Now that Web Summit has ended, the national government is trying to capitalize on the momentum by rolling out a series of new initiatives before the event returns next November.
Most of these will be organized by Startup Portugal, an organization launched this year by the national government to oversee its four-year tech startup initiative. This includes various mentoring and subsidy programs, a seed funding program that will be announced in January, various hiring incentives, and marketing efforts to help Portugal’s startups attend large tech conferences to get more visibility.
The hope is that with all the companies starting to germinate, the company can encourage more success stories like Unbabel. Cofounded in 2013 by Vasco Pedro, who holds a PhD in language technologies from Carnegie Mellon, the company now has 40 employees. It’s developing an approach to translating large amounts of information and documents for enterprises, using artificial intelligence.
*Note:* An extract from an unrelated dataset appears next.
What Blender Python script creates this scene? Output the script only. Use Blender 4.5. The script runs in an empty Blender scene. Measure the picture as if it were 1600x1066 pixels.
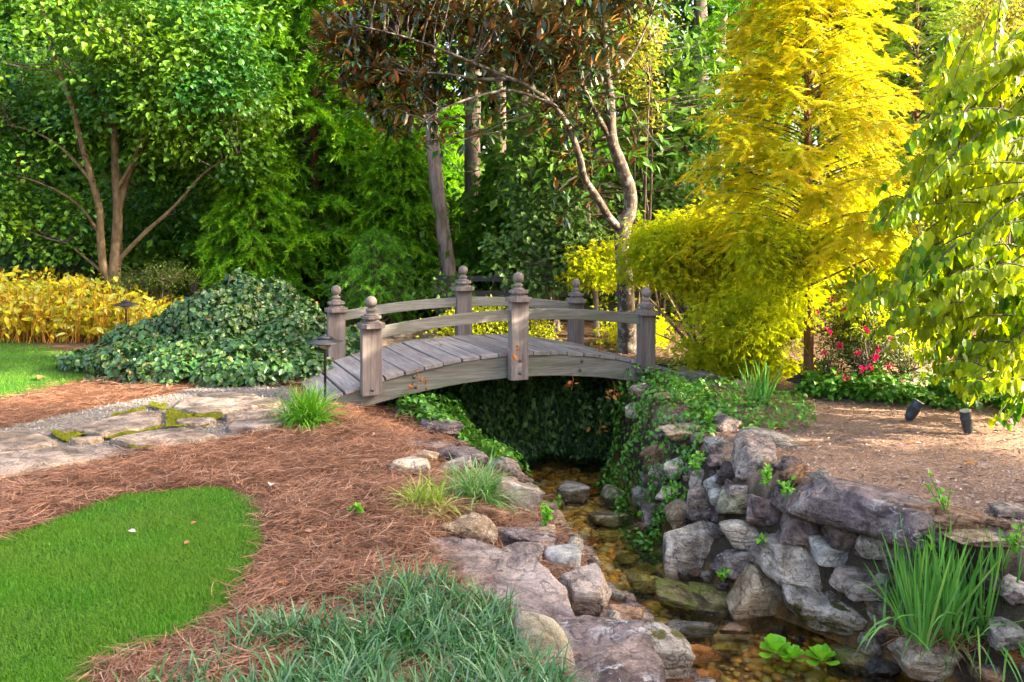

The Prime Minister @antoniocostapm , and the Secretary of State, @jvasc_SecEstInd, visiting @Unbabel's booth at @WebSummit #websummit2016 pic.twitter.com/S3dmKJMNFA
— Unbabel (@Unbabel) November 9, 2016
The company launched in Lisbon, but became the first Portuguese startup accepted into the Y Combinator program in 2014. It has its headquarters in San Francisco now, but the bulk of its employees are in Lisbon. Early last month, the company announced it had raised $5 million in venture capital, bringing its total to $8 million, a sniffle for Silicon Valley but a huge amount by the standards of this country.
Following the Y Combinator partners’ visit to Unbabel’s offices during Web Summit, Pedro paused for a moment to consider just how big this moment could be for his native country.
“The energy here this week has been great,” Pedro said. “We wanted the world to see what’s happening in Lisbon. I’m feeling very bullish about the future.”